THE TASK:
For the data below, work out how many lines contain the word "pixels" and supply only that number.
■ ■ ■
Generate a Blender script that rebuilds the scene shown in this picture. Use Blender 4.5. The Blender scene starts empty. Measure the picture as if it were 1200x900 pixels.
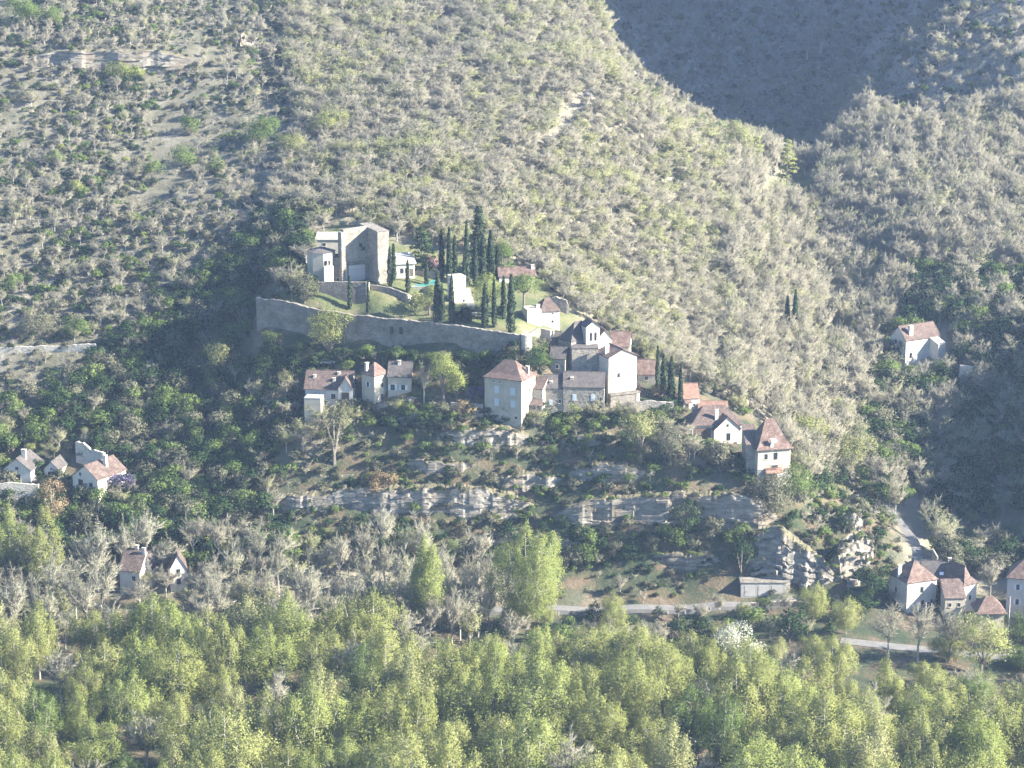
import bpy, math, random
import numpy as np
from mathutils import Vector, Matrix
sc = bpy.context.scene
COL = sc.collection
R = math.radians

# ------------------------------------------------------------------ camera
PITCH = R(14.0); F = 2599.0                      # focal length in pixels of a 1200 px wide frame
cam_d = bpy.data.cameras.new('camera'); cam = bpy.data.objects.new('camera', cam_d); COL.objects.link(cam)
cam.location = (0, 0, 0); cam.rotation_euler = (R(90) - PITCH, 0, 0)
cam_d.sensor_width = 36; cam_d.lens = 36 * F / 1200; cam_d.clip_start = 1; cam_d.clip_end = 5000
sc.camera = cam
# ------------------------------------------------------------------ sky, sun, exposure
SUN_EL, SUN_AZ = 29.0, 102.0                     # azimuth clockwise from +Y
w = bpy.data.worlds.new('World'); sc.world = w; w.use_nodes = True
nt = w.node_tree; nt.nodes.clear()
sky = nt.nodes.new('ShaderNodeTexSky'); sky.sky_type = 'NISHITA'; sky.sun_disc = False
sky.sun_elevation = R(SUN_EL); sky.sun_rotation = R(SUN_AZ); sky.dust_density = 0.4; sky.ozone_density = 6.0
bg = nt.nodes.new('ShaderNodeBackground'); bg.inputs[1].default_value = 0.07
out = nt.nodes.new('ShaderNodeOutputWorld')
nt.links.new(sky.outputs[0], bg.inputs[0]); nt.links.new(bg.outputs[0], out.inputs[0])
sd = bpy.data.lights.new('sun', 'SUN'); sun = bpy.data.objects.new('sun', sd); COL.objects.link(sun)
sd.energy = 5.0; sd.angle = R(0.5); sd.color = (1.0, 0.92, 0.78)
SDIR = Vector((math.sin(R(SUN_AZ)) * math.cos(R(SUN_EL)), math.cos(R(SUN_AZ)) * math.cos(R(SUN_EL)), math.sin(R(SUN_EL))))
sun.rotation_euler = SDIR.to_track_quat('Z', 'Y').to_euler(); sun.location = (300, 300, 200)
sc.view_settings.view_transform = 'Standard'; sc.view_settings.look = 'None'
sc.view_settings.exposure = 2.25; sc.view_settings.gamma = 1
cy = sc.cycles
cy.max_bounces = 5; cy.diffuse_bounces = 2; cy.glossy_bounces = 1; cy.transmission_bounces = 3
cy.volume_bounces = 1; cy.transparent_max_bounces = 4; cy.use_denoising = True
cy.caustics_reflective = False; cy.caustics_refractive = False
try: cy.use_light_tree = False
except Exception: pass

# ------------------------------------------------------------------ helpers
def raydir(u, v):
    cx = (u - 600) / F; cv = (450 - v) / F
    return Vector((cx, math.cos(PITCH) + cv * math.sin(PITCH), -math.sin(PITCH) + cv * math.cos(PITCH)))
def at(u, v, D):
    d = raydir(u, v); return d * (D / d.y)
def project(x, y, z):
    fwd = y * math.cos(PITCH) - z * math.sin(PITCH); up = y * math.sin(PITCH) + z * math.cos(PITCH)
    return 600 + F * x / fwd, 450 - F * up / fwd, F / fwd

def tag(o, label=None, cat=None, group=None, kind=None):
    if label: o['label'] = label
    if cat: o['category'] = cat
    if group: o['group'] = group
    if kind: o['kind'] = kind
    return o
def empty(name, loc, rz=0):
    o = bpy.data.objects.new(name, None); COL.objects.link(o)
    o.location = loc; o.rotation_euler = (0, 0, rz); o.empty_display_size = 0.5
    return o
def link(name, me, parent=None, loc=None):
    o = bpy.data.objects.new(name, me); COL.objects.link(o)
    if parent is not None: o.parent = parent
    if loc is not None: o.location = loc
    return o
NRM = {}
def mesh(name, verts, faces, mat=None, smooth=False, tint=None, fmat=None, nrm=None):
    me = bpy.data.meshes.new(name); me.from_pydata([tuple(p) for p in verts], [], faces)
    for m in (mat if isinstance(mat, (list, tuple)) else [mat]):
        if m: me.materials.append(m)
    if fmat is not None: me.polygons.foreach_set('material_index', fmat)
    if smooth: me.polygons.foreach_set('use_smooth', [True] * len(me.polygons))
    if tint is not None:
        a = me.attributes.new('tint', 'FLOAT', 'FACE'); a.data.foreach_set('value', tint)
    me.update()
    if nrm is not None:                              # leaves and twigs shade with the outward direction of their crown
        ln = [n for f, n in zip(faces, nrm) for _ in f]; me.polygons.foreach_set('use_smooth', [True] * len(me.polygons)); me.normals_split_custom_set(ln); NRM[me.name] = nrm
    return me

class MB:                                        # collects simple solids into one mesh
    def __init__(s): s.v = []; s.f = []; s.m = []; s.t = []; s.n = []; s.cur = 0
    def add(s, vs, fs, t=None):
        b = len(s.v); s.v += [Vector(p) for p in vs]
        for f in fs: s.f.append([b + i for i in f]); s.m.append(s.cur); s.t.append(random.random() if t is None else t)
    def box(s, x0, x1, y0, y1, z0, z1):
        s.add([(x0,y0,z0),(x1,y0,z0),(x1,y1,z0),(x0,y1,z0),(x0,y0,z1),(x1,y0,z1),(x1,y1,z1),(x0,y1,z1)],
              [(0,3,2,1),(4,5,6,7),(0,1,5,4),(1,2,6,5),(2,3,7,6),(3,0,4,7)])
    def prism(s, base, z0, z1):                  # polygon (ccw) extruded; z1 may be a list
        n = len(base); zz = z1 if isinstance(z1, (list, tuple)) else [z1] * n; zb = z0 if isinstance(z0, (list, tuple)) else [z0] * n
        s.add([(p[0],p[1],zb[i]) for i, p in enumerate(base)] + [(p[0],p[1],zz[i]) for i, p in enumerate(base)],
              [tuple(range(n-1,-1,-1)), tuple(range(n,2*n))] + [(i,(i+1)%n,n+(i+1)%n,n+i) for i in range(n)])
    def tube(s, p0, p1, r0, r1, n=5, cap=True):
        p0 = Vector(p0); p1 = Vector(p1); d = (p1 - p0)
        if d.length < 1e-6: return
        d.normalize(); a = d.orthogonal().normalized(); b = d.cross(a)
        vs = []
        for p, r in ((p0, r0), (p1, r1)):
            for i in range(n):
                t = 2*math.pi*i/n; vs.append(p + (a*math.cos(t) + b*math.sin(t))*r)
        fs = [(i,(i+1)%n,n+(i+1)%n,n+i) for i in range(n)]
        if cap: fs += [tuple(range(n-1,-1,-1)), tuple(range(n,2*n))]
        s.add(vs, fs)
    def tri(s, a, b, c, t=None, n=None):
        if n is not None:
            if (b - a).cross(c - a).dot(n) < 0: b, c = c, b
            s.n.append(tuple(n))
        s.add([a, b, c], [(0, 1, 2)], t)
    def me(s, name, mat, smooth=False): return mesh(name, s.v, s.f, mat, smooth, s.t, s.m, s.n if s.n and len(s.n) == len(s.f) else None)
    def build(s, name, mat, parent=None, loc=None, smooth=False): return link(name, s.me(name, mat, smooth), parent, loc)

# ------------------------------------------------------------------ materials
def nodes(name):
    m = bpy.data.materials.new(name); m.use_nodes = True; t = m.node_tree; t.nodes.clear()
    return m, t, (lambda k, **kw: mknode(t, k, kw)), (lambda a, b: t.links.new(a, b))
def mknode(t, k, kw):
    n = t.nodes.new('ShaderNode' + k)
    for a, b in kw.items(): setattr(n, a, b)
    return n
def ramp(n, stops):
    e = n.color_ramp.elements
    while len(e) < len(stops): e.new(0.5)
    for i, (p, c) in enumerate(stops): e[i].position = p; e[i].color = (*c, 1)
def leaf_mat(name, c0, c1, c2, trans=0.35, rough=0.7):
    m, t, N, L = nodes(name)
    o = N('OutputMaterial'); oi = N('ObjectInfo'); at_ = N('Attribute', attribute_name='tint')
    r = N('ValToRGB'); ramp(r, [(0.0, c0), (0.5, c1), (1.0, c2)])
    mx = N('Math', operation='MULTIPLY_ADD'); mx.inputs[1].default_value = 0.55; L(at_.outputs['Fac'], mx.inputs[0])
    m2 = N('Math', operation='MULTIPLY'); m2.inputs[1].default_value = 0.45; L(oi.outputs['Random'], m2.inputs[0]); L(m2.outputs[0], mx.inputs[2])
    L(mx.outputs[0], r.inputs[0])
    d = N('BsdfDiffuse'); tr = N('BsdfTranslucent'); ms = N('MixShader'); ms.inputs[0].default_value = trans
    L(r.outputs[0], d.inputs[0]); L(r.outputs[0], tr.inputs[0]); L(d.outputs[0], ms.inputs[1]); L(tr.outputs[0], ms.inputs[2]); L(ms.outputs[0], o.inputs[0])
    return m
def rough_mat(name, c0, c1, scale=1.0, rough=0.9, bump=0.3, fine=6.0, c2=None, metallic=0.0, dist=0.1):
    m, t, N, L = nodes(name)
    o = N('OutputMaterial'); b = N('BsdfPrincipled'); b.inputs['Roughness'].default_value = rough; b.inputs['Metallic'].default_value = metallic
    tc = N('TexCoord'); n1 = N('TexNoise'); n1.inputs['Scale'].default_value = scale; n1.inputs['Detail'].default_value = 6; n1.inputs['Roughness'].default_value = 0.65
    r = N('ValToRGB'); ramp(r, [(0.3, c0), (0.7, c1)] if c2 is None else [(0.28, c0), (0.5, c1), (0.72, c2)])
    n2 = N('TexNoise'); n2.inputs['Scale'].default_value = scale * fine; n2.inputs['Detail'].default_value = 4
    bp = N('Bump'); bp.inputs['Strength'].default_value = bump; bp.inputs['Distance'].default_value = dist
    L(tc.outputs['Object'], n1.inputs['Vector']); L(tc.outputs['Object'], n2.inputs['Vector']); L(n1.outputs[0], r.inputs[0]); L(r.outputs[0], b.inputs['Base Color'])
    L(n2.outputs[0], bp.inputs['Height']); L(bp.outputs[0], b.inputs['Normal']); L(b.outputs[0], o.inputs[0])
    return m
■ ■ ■
WRITTEN ANSWER:
2